**WRITTEN TASK**
Write every line of the material out exactly as shown.

---------- DATA EXTRACT ----------

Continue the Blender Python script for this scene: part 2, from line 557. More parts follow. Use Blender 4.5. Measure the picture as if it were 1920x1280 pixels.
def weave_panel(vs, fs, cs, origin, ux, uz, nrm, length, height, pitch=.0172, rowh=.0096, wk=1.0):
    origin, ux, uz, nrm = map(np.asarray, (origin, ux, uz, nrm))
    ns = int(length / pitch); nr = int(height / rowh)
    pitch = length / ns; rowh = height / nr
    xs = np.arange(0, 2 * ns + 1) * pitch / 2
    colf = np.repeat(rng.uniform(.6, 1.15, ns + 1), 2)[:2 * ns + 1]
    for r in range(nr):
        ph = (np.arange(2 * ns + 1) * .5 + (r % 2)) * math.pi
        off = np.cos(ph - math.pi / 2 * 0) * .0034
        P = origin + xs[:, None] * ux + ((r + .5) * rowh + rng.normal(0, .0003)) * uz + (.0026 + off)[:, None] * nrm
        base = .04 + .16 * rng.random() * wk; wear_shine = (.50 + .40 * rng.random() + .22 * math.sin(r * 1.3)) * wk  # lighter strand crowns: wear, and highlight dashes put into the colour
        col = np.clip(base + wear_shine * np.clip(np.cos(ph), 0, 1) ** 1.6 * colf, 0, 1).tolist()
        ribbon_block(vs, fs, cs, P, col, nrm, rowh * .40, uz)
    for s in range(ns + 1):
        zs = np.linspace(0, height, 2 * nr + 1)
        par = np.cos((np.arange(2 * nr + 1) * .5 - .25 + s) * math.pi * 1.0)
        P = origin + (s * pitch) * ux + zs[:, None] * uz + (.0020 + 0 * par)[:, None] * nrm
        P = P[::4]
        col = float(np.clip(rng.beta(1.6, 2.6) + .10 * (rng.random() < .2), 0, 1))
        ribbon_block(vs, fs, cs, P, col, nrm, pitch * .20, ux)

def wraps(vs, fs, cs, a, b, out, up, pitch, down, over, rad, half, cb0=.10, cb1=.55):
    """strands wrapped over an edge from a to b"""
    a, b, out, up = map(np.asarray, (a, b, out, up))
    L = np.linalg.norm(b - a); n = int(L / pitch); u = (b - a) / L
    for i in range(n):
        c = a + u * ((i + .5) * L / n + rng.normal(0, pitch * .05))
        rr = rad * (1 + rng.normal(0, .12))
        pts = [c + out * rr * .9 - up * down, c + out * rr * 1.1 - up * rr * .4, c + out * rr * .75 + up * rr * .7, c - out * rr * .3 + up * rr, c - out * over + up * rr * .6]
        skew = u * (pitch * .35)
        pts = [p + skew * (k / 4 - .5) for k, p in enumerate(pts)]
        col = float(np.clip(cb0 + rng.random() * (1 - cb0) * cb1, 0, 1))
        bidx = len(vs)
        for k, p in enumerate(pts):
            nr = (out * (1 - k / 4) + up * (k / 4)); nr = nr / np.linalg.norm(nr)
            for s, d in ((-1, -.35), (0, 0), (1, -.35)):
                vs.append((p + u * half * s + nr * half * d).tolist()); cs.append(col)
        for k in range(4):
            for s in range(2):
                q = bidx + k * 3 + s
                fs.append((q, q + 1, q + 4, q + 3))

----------

**FULL OUTPUT**
Continue the Blender Python script for this scene: part 2, from line 557. More parts follow. Use Blender 4.5. Measure the picture as if it were 1920x1280 pixels.
def weave_panel(vs, fs, cs, origin, ux, uz, nrm, length, height, pitch=.0172, rowh=.0096, wk=1.0):
    origin, ux, uz, nrm = map(np.asarray, (origin, ux, uz, nrm))
    ns = int(length / pitch); nr = int(height / rowh)
    pitch = length / ns; rowh = height / nr
    xs = np.arange(0, 2 * ns + 1) * pitch / 2
    colf = np.repeat(rng.uniform(.6, 1.15, ns + 1), 2)[:2 * ns + 1]
    for r in range(nr):
        ph = (np.arange(2 * ns + 1) * .5 + (r % 2)) * math.pi
        off = np.cos(ph - math.pi / 2 * 0) * .0034
        P = origin + xs[:, None] * ux + ((r + .5) * rowh + rng.normal(0, .0003)) * uz + (.0026 + off)[:, None] * nrm
        base = .04 + .16 * rng.random() * wk; wear_shine = (.50 + .40 * rng.random() + .22 * math.sin(r * 1.3)) * wk  # lighter strand crowns: wear, and highlight dashes put into the colour
        col = np.clip(base + wear_shine * np.clip(np.cos(ph), 0, 1) ** 1.6 * colf, 0, 1).tolist()
        ribbon_block(vs, fs, cs, P, col, nrm, rowh * .40, uz)
    for s in range(ns + 1):
        zs = np.linspace(0, height, 2 * nr + 1)
        par = np.cos((np.arange(2 * nr + 1) * .5 - .25 + s) * math.pi * 1.0)
        P = origin + (s * pitch) * ux + zs[:, None] * uz + (.0020 + 0 * par)[:, None] * nrm
        P = P[::4]
        col = float(np.clip(rng.beta(1.6, 2.6) + .10 * (rng.random() < .2), 0, 1))
        ribbon_block(vs, fs, cs, P, col, nrm, pitch * .20, ux)

def wraps(vs, fs, cs, a, b, out, up, pitch, down, over, rad, half, cb0=.10, cb1=.55):
    """strands wrapped over an edge from a to b"""
    a, b, out, up = map(np.asarray, (a, b, out, up))
    L = np.linalg.norm(b - a); n = int(L / pitch); u = (b - a) / L
    for i in range(n):
        c = a + u * ((i + .5) * L / n + rng.normal(0, pitch * .05))
        rr = rad * (1 + rng.normal(0, .12))
        pts = [c + out * rr * .9 - up * down, c + out * rr * 1.1 - up * rr * .4, c + out * rr * .75 + up * rr * .7, c - out * rr * .3 + up * rr, c - out * over + up * rr * .6]
        skew = u * (pitch * .35)
        pts = [p + skew * (k / 4 - .5) for k, p in enumerate(pts)]
        col = float(np.clip(cb0 + rng.random() * (1 - cb0) * cb1, 0, 1))
        bidx = len(vs)
        for k, p in enumerate(pts):
            nr = (out * (1 - k / 4) + up * (k / 4)); nr = nr / np.linalg.norm(nr)
            for s, d in ((-1, -.35), (0, 0), (1, -.35)):
                vs.append((p + u * half * s + nr * half * d).tolist()); cs.append(col)
        for k in range(4):
            for s in range(2):
                q = bidx + k * 3 + s
                fs.append((q, q + 1, q + 4, q + 3))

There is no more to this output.